Every line that holds "from" should be shown.

# START OF Data extract

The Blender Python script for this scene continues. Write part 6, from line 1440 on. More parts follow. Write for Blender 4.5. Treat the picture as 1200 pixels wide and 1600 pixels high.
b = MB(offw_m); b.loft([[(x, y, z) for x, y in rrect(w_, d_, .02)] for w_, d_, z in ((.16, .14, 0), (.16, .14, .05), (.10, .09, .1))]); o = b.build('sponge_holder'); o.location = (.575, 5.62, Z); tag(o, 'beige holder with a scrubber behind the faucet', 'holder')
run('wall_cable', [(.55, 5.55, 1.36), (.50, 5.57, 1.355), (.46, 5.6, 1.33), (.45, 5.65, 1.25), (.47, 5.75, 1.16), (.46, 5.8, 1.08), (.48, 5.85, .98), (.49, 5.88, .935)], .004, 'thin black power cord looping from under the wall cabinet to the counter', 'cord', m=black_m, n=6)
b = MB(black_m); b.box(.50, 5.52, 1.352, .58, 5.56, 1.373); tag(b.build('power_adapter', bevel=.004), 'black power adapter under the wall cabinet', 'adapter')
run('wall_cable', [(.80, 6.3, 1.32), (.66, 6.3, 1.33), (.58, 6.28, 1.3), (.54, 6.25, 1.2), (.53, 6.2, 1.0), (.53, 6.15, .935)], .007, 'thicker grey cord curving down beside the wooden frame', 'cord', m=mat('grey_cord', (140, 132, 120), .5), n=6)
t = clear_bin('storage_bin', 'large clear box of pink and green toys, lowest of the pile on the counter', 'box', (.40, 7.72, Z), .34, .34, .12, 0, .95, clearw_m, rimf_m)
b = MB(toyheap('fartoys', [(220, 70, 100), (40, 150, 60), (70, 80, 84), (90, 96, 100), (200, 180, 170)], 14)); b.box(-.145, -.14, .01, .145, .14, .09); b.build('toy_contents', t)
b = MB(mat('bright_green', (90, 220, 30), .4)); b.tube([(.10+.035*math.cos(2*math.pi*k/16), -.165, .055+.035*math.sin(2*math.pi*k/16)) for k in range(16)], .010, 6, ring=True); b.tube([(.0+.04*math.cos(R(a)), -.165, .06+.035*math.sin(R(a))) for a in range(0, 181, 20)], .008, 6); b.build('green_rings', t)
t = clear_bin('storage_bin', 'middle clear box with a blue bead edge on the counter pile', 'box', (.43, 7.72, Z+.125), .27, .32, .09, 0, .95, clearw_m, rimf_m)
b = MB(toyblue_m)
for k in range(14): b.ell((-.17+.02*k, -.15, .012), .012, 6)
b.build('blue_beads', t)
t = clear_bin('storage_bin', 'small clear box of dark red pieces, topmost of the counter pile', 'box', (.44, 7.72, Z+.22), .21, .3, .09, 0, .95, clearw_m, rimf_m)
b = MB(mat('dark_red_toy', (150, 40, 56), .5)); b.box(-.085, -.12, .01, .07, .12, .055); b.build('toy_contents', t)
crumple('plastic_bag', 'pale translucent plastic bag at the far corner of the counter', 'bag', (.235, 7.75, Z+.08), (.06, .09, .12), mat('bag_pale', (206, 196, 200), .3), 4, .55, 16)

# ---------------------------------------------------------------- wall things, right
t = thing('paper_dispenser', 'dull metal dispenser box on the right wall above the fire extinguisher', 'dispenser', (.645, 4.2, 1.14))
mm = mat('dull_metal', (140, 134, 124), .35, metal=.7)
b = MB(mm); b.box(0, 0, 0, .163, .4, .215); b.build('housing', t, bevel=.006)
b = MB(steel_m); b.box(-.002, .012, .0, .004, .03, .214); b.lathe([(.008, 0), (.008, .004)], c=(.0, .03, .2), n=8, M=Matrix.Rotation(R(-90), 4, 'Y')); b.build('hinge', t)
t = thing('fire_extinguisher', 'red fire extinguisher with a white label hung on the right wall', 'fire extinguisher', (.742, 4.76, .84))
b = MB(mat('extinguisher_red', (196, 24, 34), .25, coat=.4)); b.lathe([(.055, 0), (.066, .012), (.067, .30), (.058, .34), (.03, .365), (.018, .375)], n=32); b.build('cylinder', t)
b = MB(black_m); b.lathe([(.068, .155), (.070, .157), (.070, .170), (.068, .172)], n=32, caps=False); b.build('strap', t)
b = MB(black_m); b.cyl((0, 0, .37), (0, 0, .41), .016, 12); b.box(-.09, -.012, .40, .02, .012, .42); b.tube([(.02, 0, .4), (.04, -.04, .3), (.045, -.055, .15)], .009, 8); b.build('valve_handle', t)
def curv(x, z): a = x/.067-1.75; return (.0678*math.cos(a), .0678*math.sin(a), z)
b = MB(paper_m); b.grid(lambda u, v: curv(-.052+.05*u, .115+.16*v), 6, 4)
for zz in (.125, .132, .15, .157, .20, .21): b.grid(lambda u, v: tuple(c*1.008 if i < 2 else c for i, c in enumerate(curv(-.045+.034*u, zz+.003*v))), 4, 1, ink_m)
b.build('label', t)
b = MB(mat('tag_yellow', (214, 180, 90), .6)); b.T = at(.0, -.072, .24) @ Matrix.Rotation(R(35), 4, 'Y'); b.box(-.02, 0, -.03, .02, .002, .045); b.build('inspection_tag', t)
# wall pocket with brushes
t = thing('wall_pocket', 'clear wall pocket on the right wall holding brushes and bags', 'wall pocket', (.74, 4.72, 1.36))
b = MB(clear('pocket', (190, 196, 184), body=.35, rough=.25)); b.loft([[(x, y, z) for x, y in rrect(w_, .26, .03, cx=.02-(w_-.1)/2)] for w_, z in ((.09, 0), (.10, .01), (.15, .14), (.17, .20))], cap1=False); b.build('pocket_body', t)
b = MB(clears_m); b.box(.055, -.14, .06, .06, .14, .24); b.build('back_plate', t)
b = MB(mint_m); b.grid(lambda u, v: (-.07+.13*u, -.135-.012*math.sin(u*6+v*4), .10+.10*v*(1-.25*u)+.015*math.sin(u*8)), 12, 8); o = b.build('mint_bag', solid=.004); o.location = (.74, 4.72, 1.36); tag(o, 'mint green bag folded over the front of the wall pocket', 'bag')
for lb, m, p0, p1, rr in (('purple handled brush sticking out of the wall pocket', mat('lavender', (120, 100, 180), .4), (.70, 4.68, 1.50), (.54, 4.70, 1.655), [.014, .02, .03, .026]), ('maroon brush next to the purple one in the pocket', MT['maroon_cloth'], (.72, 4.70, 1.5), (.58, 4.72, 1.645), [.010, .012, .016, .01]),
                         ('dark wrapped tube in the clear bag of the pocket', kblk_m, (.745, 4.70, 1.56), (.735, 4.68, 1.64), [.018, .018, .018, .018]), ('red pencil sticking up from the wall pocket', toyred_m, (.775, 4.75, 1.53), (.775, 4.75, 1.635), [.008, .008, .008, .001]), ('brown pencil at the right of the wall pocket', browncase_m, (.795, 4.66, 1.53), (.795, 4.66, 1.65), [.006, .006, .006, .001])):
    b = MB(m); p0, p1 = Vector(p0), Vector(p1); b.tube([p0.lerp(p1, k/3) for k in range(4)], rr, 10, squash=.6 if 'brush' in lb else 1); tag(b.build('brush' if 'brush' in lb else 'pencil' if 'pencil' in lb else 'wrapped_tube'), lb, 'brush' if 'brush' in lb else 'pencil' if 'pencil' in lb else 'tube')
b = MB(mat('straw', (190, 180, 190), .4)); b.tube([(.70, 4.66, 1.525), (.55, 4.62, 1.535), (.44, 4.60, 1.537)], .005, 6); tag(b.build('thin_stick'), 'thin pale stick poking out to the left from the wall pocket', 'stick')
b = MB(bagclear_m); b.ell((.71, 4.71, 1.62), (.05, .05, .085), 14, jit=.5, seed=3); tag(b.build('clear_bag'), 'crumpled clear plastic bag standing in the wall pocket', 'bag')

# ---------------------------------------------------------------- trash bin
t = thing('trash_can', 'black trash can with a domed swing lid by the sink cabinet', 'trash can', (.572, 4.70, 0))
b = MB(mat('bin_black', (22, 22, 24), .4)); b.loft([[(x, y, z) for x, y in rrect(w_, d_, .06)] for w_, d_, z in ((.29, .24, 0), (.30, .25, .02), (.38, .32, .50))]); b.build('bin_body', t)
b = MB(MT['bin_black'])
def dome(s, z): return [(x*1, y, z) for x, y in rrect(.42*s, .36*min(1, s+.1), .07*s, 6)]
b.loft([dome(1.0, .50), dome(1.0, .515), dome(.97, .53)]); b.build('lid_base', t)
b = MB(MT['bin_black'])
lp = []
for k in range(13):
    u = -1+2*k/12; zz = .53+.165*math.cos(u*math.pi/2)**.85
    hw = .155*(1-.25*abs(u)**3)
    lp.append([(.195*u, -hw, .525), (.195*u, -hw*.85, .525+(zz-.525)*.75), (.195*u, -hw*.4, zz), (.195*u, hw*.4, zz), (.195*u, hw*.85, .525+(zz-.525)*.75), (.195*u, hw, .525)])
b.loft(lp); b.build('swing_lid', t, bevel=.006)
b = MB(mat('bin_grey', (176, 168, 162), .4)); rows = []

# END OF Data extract

● Written response:
The Blender Python script for this scene continues. Write part 6, from line 1440 on. More parts follow. Write for Blender 4.5. Treat the picture as 1200 pixels wide and 1600 pixels high.
run('wall_cable', [(.55, 5.55, 1.36), (.50, 5.57, 1.355), (.46, 5.6, 1.33), (.45, 5.65, 1.25), (.47, 5.75, 1.16), (.46, 5.8, 1.08), (.48, 5.85, .98), (.49, 5.88, .935)], .004, 'thin black power cord looping from under the wall cabinet to the counter', 'cord', m=black_m, n=6)
                         ('dark wrapped tube in the clear bag of the pocket', kblk_m, (.745, 4.70, 1.56), (.735, 4.68, 1.64), [.018, .018, .018, .018]), ('red pencil sticking up from the wall pocket', toyred_m, (.775, 4.75, 1.53), (.775, 4.75, 1.635), [.008, .008, .008, .001]), ('brown pencil at the right of the wall pocket', browncase_m, (.795, 4.66, 1.53), (.795, 4.66, 1.65), [.006, .006, .006, .001])):
b = MB(mat('straw', (190, 180, 190), .4)); b.tube([(.70, 4.66, 1.525), (.55, 4.62, 1.535), (.44, 4.60, 1.537)], .005, 6); tag(b.build('thin_stick'), 'thin pale stick poking out to the left from the wall pocket', 'stick')